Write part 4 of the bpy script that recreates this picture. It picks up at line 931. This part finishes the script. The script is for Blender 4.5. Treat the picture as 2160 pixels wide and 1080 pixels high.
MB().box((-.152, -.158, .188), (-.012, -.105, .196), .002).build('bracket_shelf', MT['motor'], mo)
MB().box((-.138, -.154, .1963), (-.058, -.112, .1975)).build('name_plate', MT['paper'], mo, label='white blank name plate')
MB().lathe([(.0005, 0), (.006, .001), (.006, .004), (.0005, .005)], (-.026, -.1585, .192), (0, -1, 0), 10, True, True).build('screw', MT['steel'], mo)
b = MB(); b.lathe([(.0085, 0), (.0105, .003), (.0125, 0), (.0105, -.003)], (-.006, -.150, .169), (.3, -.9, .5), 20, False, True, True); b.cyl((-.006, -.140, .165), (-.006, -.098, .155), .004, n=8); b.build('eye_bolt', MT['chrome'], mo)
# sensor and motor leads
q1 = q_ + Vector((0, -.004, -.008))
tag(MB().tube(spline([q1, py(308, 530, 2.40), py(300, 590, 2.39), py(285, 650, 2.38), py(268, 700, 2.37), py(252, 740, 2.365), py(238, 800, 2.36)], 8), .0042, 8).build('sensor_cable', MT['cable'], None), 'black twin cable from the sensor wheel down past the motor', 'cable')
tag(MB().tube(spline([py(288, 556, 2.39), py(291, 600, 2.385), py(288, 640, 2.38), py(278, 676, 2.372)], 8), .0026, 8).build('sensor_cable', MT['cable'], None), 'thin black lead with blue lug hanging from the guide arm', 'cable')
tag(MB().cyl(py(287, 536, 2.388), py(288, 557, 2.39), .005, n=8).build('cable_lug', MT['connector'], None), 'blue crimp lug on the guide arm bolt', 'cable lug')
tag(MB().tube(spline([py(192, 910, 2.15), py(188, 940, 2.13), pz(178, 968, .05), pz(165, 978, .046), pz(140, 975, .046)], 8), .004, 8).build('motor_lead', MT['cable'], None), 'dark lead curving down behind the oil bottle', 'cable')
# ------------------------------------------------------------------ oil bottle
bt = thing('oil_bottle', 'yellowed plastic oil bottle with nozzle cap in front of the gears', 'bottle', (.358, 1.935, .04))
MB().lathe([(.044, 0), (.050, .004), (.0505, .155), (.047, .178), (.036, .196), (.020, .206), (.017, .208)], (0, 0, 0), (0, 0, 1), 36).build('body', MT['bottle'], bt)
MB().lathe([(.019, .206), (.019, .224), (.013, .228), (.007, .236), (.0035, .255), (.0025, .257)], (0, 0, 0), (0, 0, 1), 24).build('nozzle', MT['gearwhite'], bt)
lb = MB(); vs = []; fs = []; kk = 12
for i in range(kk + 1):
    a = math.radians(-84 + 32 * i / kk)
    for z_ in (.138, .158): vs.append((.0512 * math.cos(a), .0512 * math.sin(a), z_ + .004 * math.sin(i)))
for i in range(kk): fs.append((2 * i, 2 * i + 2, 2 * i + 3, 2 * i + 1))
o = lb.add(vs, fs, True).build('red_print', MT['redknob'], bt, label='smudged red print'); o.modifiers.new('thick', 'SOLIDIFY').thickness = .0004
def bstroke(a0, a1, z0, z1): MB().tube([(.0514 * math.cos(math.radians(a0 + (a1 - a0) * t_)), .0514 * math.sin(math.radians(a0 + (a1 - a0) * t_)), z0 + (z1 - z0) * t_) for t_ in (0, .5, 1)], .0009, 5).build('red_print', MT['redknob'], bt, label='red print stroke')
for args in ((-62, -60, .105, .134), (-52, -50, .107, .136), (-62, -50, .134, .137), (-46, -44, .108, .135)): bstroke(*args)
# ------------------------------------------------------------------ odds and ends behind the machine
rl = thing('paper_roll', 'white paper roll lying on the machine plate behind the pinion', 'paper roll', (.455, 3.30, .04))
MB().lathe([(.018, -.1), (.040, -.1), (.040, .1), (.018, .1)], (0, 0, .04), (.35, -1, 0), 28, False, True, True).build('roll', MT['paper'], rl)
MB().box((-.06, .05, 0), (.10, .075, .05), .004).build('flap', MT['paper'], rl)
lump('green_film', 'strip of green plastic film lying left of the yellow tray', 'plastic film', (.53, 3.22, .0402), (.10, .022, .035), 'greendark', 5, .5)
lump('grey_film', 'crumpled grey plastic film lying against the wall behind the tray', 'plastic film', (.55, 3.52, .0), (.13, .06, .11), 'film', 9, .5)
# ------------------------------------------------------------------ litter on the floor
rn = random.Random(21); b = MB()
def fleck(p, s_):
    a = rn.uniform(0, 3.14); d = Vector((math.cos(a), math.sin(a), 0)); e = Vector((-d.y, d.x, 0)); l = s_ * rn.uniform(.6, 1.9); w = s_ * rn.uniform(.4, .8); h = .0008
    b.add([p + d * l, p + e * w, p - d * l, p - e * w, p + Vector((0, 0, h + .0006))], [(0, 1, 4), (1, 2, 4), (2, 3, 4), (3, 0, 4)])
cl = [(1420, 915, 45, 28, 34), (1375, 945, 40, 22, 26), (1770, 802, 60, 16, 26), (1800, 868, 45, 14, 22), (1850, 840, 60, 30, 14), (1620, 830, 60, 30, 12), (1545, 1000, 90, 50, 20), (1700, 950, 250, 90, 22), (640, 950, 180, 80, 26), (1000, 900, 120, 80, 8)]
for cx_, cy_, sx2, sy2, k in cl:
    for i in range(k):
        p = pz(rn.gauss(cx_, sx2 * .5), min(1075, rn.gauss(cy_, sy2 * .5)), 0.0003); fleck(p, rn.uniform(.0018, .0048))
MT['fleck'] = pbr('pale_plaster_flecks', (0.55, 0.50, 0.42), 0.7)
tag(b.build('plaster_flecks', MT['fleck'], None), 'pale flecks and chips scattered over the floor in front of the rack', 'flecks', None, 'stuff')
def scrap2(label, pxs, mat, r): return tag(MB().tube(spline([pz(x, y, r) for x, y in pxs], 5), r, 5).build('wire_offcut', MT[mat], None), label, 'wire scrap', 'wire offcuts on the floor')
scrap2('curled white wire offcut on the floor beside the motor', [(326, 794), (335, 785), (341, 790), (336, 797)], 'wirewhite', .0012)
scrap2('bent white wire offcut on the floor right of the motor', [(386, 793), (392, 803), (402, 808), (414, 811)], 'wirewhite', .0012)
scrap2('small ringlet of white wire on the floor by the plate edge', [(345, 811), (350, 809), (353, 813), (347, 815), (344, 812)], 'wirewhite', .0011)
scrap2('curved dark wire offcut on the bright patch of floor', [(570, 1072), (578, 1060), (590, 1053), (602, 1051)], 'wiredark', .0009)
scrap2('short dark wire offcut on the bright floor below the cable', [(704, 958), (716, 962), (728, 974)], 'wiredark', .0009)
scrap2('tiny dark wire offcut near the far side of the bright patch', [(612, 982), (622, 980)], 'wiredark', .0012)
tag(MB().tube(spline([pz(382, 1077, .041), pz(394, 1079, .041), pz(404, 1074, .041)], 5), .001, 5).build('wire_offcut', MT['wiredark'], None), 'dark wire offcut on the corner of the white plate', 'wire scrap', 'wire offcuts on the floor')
+ + + +
_AIM_: Retype the whole listing above exactly.

_WRITTEN REPLY_:
Write part 4 of the bpy script that recreates this picture. It picks up at line 931. This part finishes the script. The script is for Blender 4.5. Treat the picture as 2160 pixels wide and 1080 pixels high.
MB().box((-.152, -.158, .188), (-.012, -.105, .196), .002).build('bracket_shelf', MT['motor'], mo)
MB().box((-.138, -.154, .1963), (-.058, -.112, .1975)).build('name_plate', MT['paper'], mo, label='white blank name plate')
MB().lathe([(.0005, 0), (.006, .001), (.006, .004), (.0005, .005)], (-.026, -.1585, .192), (0, -1, 0), 10, True, True).build('screw', MT['steel'], mo)
b = MB(); b.lathe([(.0085, 0), (.0105, .003), (.0125, 0), (.0105, -.003)], (-.006, -.150, .169), (.3, -.9, .5), 20, False, True, True); b.cyl((-.006, -.140, .165), (-.006, -.098, .155), .004, n=8); b.build('eye_bolt', MT['chrome'], mo)
# sensor and motor leads
q1 = q_ + Vector((0, -.004, -.008))
tag(MB().tube(spline([q1, py(308, 530, 2.40), py(300, 590, 2.39), py(285, 650, 2.38), py(268, 700, 2.37), py(252, 740, 2.365), py(238, 800, 2.36)], 8), .0042, 8).build('sensor_cable', MT['cable'], None), 'black twin cable from the sensor wheel down past the motor', 'cable')
tag(MB().tube(spline([py(288, 556, 2.39), py(291, 600, 2.385), py(288, 640, 2.38), py(278, 676, 2.372)], 8), .0026, 8).build('sensor_cable', MT['cable'], None), 'thin black lead with blue lug hanging from the guide arm', 'cable')
tag(MB().cyl(py(287, 536, 2.388), py(288, 557, 2.39), .005, n=8).build('cable_lug', MT['connector'], None), 'blue crimp lug on the guide arm bolt', 'cable lug')
tag(MB().tube(spline([py(192, 910, 2.15), py(188, 940, 2.13), pz(178, 968, .05), pz(165, 978, .046), pz(140, 975, .046)], 8), .004, 8).build('motor_lead', MT['cable'], None), 'dark lead curving down behind the oil bottle', 'cable')
# ------------------------------------------------------------------ oil bottle
bt = thing('oil_bottle', 'yellowed plastic oil bottle with nozzle cap in front of the gears', 'bottle', (.358, 1.935, .04))
MB().lathe([(.044, 0), (.050, .004), (.0505, .155), (.047, .178), (.036, .196), (.020, .206), (.017, .208)], (0, 0, 0), (0, 0, 1), 36).build('body', MT['bottle'], bt)
MB().lathe([(.019, .206), (.019, .224), (.013, .228), (.007, .236), (.0035, .255), (.0025, .257)], (0, 0, 0), (0, 0, 1), 24).build('nozzle', MT['gearwhite'], bt)
lb = MB(); vs = []; fs = []; kk = 12
for i in range(kk + 1):
    a = math.radians(-84 + 32 * i / kk)
    for z_ in (.138, .158): vs.append((.0512 * math.cos(a), .0512 * math.sin(a), z_ + .004 * math.sin(i)))
for i in range(kk): fs.append((2 * i, 2 * i + 2, 2 * i + 3, 2 * i + 1))
o = lb.add(vs, fs, True).build('red_print', MT['redknob'], bt, label='smudged red print'); o.modifiers.new('thick', 'SOLIDIFY').thickness = .0004
def bstroke(a0, a1, z0, z1): MB().tube([(.0514 * math.cos(math.radians(a0 + (a1 - a0) * t_)), .0514 * math.sin(math.radians(a0 + (a1 - a0) * t_)), z0 + (z1 - z0) * t_) for t_ in (0, .5, 1)], .0009, 5).build('red_print', MT['redknob'], bt, label='red print stroke')
for args in ((-62, -60, .105, .134), (-52, -50, .107, .136), (-62, -50, .134, .137), (-46, -44, .108, .135)): bstroke(*args)
# ------------------------------------------------------------------ odds and ends behind the machine
rl = thing('paper_roll', 'white paper roll lying on the machine plate behind the pinion', 'paper roll', (.455, 3.30, .04))
MB().lathe([(.018, -.1), (.040, -.1), (.040, .1), (.018, .1)], (0, 0, .04), (.35, -1, 0), 28, False, True, True).build('roll', MT['paper'], rl)
MB().box((-.06, .05, 0), (.10, .075, .05), .004).build('flap', MT['paper'], rl)
lump('green_film', 'strip of green plastic film lying left of the yellow tray', 'plastic film', (.53, 3.22, .0402), (.10, .022, .035), 'greendark', 5, .5)
lump('grey_film', 'crumpled grey plastic film lying against the wall behind the tray', 'plastic film', (.55, 3.52, .0), (.13, .06, .11), 'film', 9, .5)
# ------------------------------------------------------------------ litter on the floor
rn = random.Random(21); b = MB()
def fleck(p, s_):
    a = rn.uniform(0, 3.14); d = Vector((math.cos(a), math.sin(a), 0)); e = Vector((-d.y, d.x, 0)); l = s_ * rn.uniform(.6, 1.9); w = s_ * rn.uniform(.4, .8); h = .0008
    b.add([p + d * l, p + e * w, p - d * l, p - e * w, p + Vector((0, 0, h + .0006))], [(0, 1, 4), (1, 2, 4), (2, 3, 4), (3, 0, 4)])
cl = [(1420, 915, 45, 28, 34), (1375, 945, 40, 22, 26), (1770, 802, 60, 16, 26), (1800, 868, 45, 14, 22), (1850, 840, 60, 30, 14), (1620, 830, 60, 30, 12), (1545, 1000, 90, 50, 20), (1700, 950, 250, 90, 22), (640, 950, 180, 80, 26), (1000, 900, 120, 80, 8)]
for cx_, cy_, sx2, sy2, k in cl:
    for i in range(k):
        p = pz(rn.gauss(cx_, sx2 * .5), min(1075, rn.gauss(cy_, sy2 * .5)), 0.0003); fleck(p, rn.uniform(.0018, .0048))
MT['fleck'] = pbr('pale_plaster_flecks', (0.55, 0.50, 0.42), 0.7)
tag(b.build('plaster_flecks', MT['fleck'], None), 'pale flecks and chips scattered over the floor in front of the rack', 'flecks', None, 'stuff')
def scrap2(label, pxs, mat, r): return tag(MB().tube(spline([pz(x, y, r) for x, y in pxs], 5), r, 5).build('wire_offcut', MT[mat], None), label, 'wire scrap', 'wire offcuts on the floor')
scrap2('curled white wire offcut on the floor beside the motor', [(326, 794), (335, 785), (341, 790), (336, 797)], 'wirewhite', .0012)
scrap2('bent white wire offcut on the floor right of the motor', [(386, 793), (392, 803), (402, 808), (414, 811)], 'wirewhite', .0012)
scrap2('small ringlet of white wire on the floor by the plate edge', [(345, 811), (350, 809), (353, 813), (347, 815), (344, 812)], 'wirewhite', .0011)
scrap2('curved dark wire offcut on the bright patch of floor', [(570, 1072), (578, 1060), (590, 1053), (602, 1051)], 'wiredark', .0009)
scrap2('short dark wire offcut on the bright floor below the cable', [(704, 958), (716, 962), (728, 974)], 'wiredark', .0009)
scrap2('tiny dark wire offcut near the far side of the bright patch', [(612, 982), (622, 980)], 'wiredark', .0012)
tag(MB().tube(spline([pz(382, 1077, .041), pz(394, 1079, .041), pz(404, 1074, .041)], 5), .001, 5).build('wire_offcut', MT['wiredark'], None), 'dark wire offcut on the corner of the white plate', 'wire scrap', 'wire offcuts on the floor')